Capitaine DuBois:
"Poor animals. You should have stayed in the wild. Now, you deal with ME!"
Alex:
"Stefano, you're a genius."
Stefano:
"No, I'm a not. I'm only average intelligence. Some even say slightly below."
Capitaine DuBois:
"Well played, Lion. Game on."
Vitaly:
"Absolut no outsiders! So wipe that Smirnoff your face and Popov."
King Julien:
"Sonya! I miss you, baby! I miss your stinky kisses!"
Skipper:
"Grab your luggage and drain your bladders, it's gonna be a long trip."
Marty:
"I'm like a candy cane in a black and white movie."
King Julien:
"It is clear that I am just an emotional whoopee cushion for you to sit on. When you look for where I am, I won't be there!"
Marty:
"Man, that is one ugly, mag-ugly lady! That is roach-killing ugly!"
Alex:
"Wait a minute, that's no lady, that's the King of Versailles; and that's not the King of Versailles, that's the chimps!

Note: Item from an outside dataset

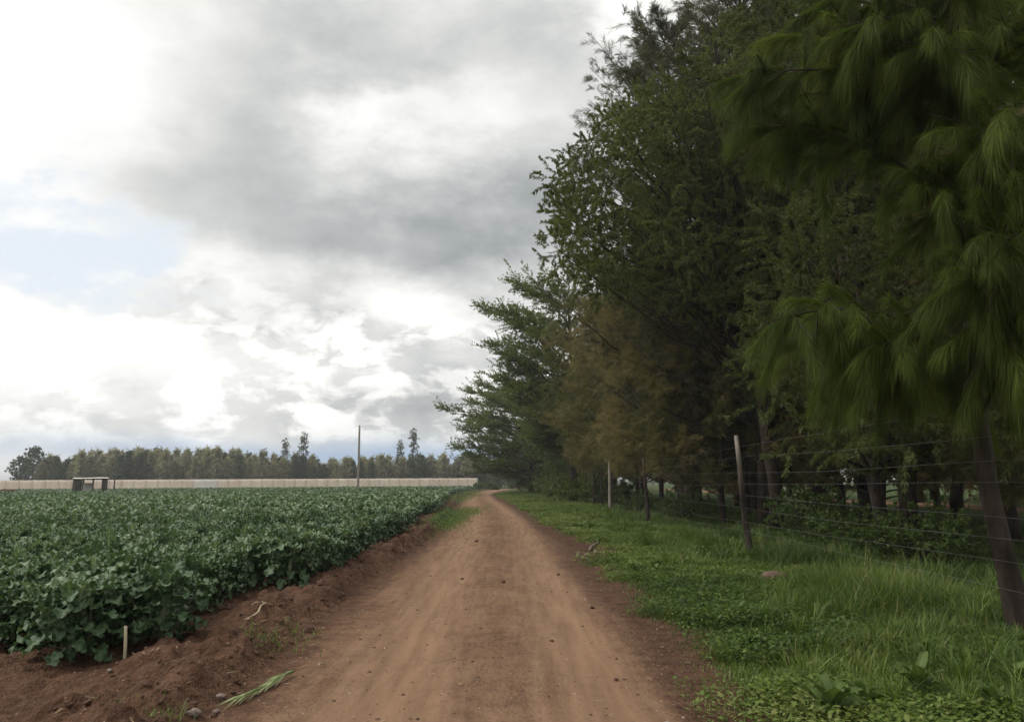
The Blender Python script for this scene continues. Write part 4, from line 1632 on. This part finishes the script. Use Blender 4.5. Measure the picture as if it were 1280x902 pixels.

And the chimps are smoke, and where there's smoke, there's fire, and by fire, I mean the penguins!"
Alex:
"The Colosseum, the original theater in the round, Marty. You know, my ancestors used to perform here."
Marty:
"No kiddin'?..."
Alex:
"Yeah. Every show had a captive audience. Apparently, they killed."
Melman:
"How are a zebra, a hippo, a lion and a giraffe going to walk into a casino in Monte Carlo?"
Marty:
"Ask the rabbi."
Marty:
"Da-da-dadadada-da-da, circus, da-da-dadadada-da-da, afro! Circus afro, circus afro! Polka dot, polka dot, polka dot afro!"
Alex:
"...Really?"
Alex:
"What're you doing? Zebras can't drive, only penguins and people can drive!"